A recently published article, Productveiligheid en aansprakelijkheid voor AI (Product Safety and Liability for AI), by Gitta Veldt and Tycho de Graaf examines the European Commission’s proposed Artificial Intelligence Regulation.

The paper addresses the objectives and the scope of the new regulation and reviews how it relates to existing product safety law. It focuses on high risk AI systems and the consequences of the regulation for businesses, in particular, the provider and the user. The article explains what the risk-based approach in the proposal means and why high risk AI systems deserve special attention. Moreover, it discusses the consequences of the draft regulation for liability for AI systems in the legal relationship between the provider and the user and between third parties and the provider.

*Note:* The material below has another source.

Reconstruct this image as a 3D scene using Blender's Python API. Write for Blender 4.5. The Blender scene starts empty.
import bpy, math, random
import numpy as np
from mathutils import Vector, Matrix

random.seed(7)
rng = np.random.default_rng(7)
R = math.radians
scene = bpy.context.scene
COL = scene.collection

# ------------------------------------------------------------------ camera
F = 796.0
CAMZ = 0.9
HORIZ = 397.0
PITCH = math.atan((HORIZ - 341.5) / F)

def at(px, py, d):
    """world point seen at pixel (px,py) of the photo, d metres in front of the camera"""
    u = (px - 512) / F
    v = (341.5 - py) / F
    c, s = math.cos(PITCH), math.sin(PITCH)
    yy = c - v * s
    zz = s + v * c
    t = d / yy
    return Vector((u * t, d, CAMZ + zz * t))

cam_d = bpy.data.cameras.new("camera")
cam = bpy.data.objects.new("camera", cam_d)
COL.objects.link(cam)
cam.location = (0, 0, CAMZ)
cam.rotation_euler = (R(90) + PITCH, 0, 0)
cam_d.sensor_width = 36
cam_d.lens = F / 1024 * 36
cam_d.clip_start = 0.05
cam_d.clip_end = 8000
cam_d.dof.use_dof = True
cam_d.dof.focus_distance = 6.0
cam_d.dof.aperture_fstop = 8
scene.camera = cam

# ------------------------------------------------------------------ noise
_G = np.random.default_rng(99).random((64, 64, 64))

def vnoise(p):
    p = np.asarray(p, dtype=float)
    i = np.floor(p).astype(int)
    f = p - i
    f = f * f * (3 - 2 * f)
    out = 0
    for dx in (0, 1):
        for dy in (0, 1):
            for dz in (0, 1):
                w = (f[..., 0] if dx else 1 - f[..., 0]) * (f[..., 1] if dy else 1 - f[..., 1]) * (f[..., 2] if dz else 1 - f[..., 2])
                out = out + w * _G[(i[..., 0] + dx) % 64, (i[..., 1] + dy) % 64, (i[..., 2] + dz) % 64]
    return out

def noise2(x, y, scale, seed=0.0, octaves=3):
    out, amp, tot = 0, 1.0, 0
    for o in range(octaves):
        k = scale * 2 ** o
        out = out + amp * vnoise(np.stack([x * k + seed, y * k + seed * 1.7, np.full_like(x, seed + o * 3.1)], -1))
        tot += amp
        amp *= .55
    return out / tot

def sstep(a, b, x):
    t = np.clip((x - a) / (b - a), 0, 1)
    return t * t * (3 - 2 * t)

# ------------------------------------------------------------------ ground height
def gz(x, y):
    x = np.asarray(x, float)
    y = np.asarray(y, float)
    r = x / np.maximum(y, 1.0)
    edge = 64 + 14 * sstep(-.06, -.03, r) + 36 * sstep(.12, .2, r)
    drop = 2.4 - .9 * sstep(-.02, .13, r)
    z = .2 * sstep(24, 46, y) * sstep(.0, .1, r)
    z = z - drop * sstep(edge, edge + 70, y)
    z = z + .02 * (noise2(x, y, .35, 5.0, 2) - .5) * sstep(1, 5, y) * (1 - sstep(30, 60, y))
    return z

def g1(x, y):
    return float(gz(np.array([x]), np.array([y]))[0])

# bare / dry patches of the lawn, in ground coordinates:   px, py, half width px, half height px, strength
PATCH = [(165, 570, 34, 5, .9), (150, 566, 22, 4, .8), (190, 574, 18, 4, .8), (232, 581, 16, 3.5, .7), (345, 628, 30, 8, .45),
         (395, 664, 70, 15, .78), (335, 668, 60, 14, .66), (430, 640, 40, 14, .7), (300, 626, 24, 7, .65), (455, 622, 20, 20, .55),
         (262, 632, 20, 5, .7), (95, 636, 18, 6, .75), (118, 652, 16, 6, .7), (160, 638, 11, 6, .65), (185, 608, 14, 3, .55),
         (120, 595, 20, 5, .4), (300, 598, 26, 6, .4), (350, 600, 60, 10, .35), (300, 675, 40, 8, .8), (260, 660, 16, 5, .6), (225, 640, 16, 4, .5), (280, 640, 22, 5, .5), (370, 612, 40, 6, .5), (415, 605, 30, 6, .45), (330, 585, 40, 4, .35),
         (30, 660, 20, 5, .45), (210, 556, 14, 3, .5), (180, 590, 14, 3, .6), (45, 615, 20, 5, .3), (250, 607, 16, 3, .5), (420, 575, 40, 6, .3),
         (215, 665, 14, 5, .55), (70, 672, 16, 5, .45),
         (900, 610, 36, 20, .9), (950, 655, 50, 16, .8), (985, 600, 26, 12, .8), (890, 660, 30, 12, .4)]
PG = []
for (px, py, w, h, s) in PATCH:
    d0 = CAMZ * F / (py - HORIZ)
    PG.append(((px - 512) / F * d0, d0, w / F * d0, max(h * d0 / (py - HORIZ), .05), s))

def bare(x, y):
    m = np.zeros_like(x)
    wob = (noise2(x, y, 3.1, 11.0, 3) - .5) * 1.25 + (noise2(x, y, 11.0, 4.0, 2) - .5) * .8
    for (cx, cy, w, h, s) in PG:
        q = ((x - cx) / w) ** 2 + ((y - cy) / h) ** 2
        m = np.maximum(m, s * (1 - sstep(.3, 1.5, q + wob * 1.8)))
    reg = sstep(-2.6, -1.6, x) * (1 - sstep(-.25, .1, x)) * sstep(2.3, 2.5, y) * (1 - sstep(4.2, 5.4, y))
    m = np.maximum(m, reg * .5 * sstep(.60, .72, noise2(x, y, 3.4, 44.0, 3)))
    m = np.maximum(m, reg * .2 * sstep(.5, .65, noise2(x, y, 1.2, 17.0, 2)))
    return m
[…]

The authors conclude that the relationship between the draft regulation and existing product safety law is complicated because of the chosen multi-layered approach. In this approach, the draft regulation applies in addition to existing product safety law. The authors expect the scope of the draft regulation to be extended by adjusting product safety law for specific industries. This will make compliance more complex. Furthermore, the draft regulation affects the duty of care under private law. This affects manufacturers and users who are dependent on the developer of that AI system to meet their product safety obligations and have no/little influence on damage caused by the use of the product. In this situation, the authors advise these manufacturers and users to include public law product safety obligations and sanctions, as well as private law remedies in their contract.

Gitta received her PhD last year on a dissertation on product safety and liability titled 'European product standards and private law standard setting' and is currently conducting empirical legal research to market regulation and private law in the context of the awarded sector funds, in addition to traditional legal research as in the present article. De Graaf conducted his research for the article under SAILS (Society, Artificial Intelligence and Life Sciences). SAILS is a university-wide initiative aiming to facilitate collaboration across disciplines on the use of AI and is subsidized by the Executive Board of Leiden University.